Travails of tenants

Home seekers are forced to condition themselves to rules imposed by owners; the latter fear that verifying antecedents may put off prospective occupa
Last Updated 09 February 2013, 18:59 IST

IIt is frequently referred to as a cosmopolitan city these days and is a popular destination for many. The salubrious clime is a big attraction and there is no dearth of employment opportunities, whether you are an engineer or a stone mason.

Bangalore has indeed come a long way and for many, the pull of this economic destination is magnetic. And of course, where there are more people coming in, there is an immediate effort to fulfil the basic need of housing.

The travails of tenants is often a good indicator that Bangalore’s cosmopolitan outlook is nothing more than a cosmetic change designed to prove that the mindset of the people can keep up with its shiny malls. But owners say one should not be too quick to judge them and they have reasons to be wary.

According to a report released in April 2012 by Vestian Global, a US-based company, which invests in real estate firms in India, about one lakh is the rate of IT/ITes workforce being added annually to Bangalore in the past two years.

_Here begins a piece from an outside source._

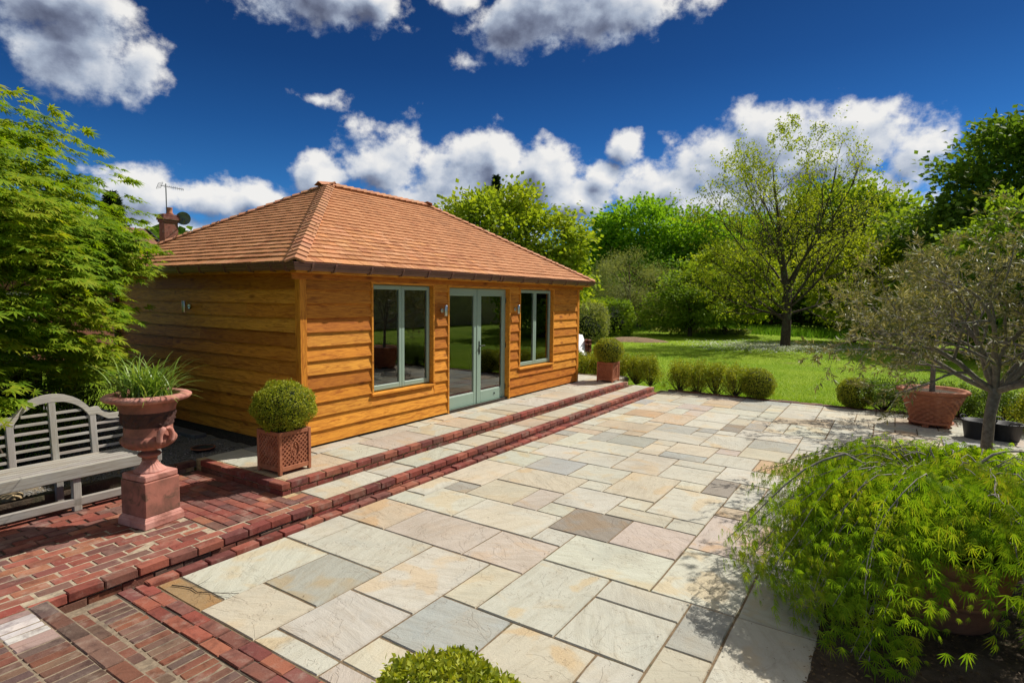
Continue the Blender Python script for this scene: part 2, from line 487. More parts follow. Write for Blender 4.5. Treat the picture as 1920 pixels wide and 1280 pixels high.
class G:
    """collects simple solids into one mesh"""
    def __init__(s):
        s.V = []
        s.F = []

    def add(s, V, F):
        n = len(s.V)
        s.V += [tuple(v) for v in V]
        s.F += [tuple(i + n for i in f) for f in F]
        return s

    def box(s, x0, x1, y0, y1, z0, z1):
        V = [(x0, y0, z0), (x1, y0, z0), (x1, y1, z0), (x0, y1, z0), (x0, y0, z1), (x1, y0, z1), (x1, y1, z1), (x0, y1, z1)]
        return s.add(V, [(3, 2, 1, 0), (4, 5, 6, 7), (0, 1, 5, 4), (1, 2, 6, 5), (2, 3, 7, 6), (3, 0, 4, 7)])

    def cbox(s, x0, x1, y0, y1, z0, z1, c=0.004, jit=0.0, r=None):
        """box with chamfered edges"""
        r = r or rnd
        lo, hi = (x0, y0, z0), (x1, y1, z1)
        c = min(c, (x1 - x0) * 0.4, (y1 - y0) * 0.4, (z1 - z0) * 0.4)
        V = []
        idx = {}
        for cx in (0, 1):
            for cy in (0, 1):
                for cz in (0, 1):
                    k = (cx, cy, cz)
                    corner = [hi[i] if k[i] else lo[i] for i in range(3)]
                    sg = [-1 if k[i] else 1 for i in range(3)]
                    for ax in range(3):
                        p = [corner[i] + (0 if i == ax else sg[i] * c) for i in range(3)]
                        if jit:
                            p = [q + r.uniform(-jit, jit) for q in p]
                        idx[(k, ax)] = len(V)
                        V.append(tuple(p))
        F = []
        for ax in range(3):
            o = [i for i in range(3) if i != ax]
            for sd in (0, 1):
                ring = []
                for (a, b2) in ((0, 0), (1, 0), (1, 1), (0, 1)):
                    k = [0, 0, 0]
                    k[ax] = sd
                    k[o[0]] = a
                    k[o[1]] = b2
                    ring.append(idx[(tuple(k), ax)])
                flip = (sd == 0) ^ (ax == 1)
                F.append(tuple(ring[::-1]) if flip else tuple(ring))
        for ax in range(3):
            o = [i for i in range(3) if i != ax]
            for a in (0, 1):
                for b2 in (0, 1):
                    k0 = [0, 0, 0]
                    k1 = [0, 0, 0]
                    k1[ax] = 1
                    k0[o[0]] = k1[o[0]] = a
                    k0[o[1]] = k1[o[1]] = b2
                    k0, k1 = tuple(k0), tuple(k1)
                    q = [idx[(k0, o[0])], idx[(k1, o[0])], idx[(k1, o[1])], idx[(k0, o[1])]]
                    F.append(tuple(q))
        for k in [(a, b2, c2) for a in (0, 1) for b2 in (0, 1) for c2 in (0, 1)]:
            F.append((idx[(k, 0)], idx[(k, 1)], idx[(k, 2)]))
        return s.add(V, F)

    def prism(s, pts, a0, a1, axis='y'):
        """outline pts (2D) extruded along an axis"""
        n = len(pts)
        def p3(p, a):
            if axis == 'y':
                return (p[0], a, p[1])
            if axis == 'x':
                return (a, p[0], p[1])
            return (p[0], p[1], a)
        V = [p3(p, a0) for p in pts] + [p3(p, a1) for p in pts]
        F = [tuple(range(n)), tuple(range(2 * n - 1, n - 1, -1))]
        F += [(i, i + n, (i + 1) % n + n, (i + 1) % n) for i in range(n)]
        return s.add(V, F)

    def bar(s, p, q, w, t, nrm):
        """flat bar from p to q, w wide in the plane, t thick along nrm"""
        p, q, nrm = Vector(p), Vector(q), Vector(nrm).normalized()
        d = (q - p).normalized()
        sd = d.cross(nrm).normalized() * (w / 2)
        n = nrm * t
        V = [p - sd, p + sd, q + sd, q - sd, p - sd + n, p + sd + n, q + sd + n, q - sd + n]
        return s.add(V, [(3, 2, 1, 0), (4, 5, 6, 7), (0, 1, 5, 4), (1, 2, 6, 5), (2, 3, 7, 6), (3, 0, 4, 7)])

    def lathe(s, prof, n=32, cx=0, cy=0, rf=None, cap=True):
        """profile (r,z) turned round a vertical axis; rf(theta, i, r) may change the radius"""
        base = len(s.V)
        for i, (r, z) in enumerate(prof):
            for k in range(n):
                th = 2 * PI * k / n
                rr = rf(th, i, r, z) if rf else r
                s.V.append((cx + rr * math.cos(th), cy + rr * math.sin(th), z))
        for i in range(len(prof) - 1):
            for k in range(n):
                k2 = (k + 1) % n
                s.F.append((base + i * n + k, base + i * n + k2, base + (i + 1) * n + k2, base + (i + 1) * n + k))
        if cap:
            s.F.append(tuple(base + k for k in range(n))[::-1])
            s.F.append(tuple(base + (len(prof) - 1) * n + k for k in range(n)))
        return s

    def tube(s, pts, rad, sides=6, cap=True):
        V, F = tube_np([(np.array(pts, float), np.array(rad if hasattr(rad, '__len__') else [rad] * len(pts), float))], sides)
        return s.add([tuple(v) for v in V], [tuple(int(i) for i in f) for f in F])

    def mesh(s, name, smooth=False):
        return mesh_np(name, s.V, s.F, smooth)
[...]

Roughly, 44,000 residential units were launched in 2011 and 20,600 units were purchased. Yes, the business of renting out an accommodation, be it a villa or a hastily turned paying guest accommodation, is a profitable venture for most people.

R Sharma, a resident of JP Nagar, did not think twice when he converted his single-storey house constructed on a 20X40 plot into a two-storey house plus another room on the third floor. Three rooms were constructed on the second floor, with one bathroom. The construction is illegal for it is sans permission and the facilities way short of perfect, but who cares?

For, Sharma has rented it out to four boys from North India, who pay him a tidy Rs 5,500 per month for each room. Sharma has his rules. No non-vegetarian food and no smoking, but both rules are broken by the boys.

“I suspect they do bring non-vegetarian food, but I do not keep such a close watch on that. As long as they do not cause any problems for me, I do not bother with what they do,” Sharma says.

But one rule they can’t break is — no girls in the room. The boys do not mind. One of the occupants, Ritwik, works for a big IT company. His salary is less than most people think an IT firm would pay. So, he chooses to stay in a paying guest accommodation rather than a house.

“We do not mind the rules. I have been in Bangalore for two years and this is my third place. The owners usually ask so many questions, have so many rules that they make life difficult for us. This is a place where I am really comfortable. I do not really mind if I cannot have any of my friends who are girls visiting,” he says.

Owners face their own set of problems looking for tenants. In many cases, many Indians who live abroad choose to buy apartments rather than independent homes in Bangalore as ‘investment’. While that sounds logical, the problem arises when it comes to the nitty-gritty like renting it out, upkeep, solving maintenance issues. In most cases, this job falls into the lap of old parents. While the new generation might be open to different tenants, it is not easy to convince the older generation of parents, who might have several discriminating notions.

“By the time I built my own house, I had very few years left for retirement. My son, however, who is just 37 years old, lives abroad and brought his second two-bedroom apartment in the City. While he has kept the first apartment for the family’s use, he wants to rent out the second one. That is on our heads now and it’s very stressful.

We want only families who belong to our own caste. So, we do not face any problems. At this age, I don’t think I can deal with it, if anything untoward happens,” confessed Krishna Kumar. He can afford to be choosy, for he does not exactly face a dearth of tenants.

Some other owners prefer corporate clients as they do not have to worry about the antecedents of the people they are renting the house to. Websites advertising for residential properties are filled with posts which ask for corporate clients and that rent can be negotiated. Once again, this provides the easy way out for most owners.

Of course, individual tenants will have to give a letter from the company saying they are employed there. Guaranteed rent payment and in many cases, corporate clients translate to lesser maintenance work for the wear and tear on the apartment is also less.

Many owners claim that tenant verification is indeed important, but most of them have never done it. Time and again, the police have tried to make it mandatory to get the owners register their tenants’ names and addresses in the local police station along with some form of identity proof. Muniraju, the owner of a three-bedroom apartment at an upscale complex in Koramangala, shudders at the thought.

“I know it’s a matter of safety. But I would be appalled to do such a thing. If they found out that I was registering the names with the police station, I might not even get tenants. Moreover, my tenants are well-to-do people. It is not possible for them to be involved in any criminal activity,” he says naively.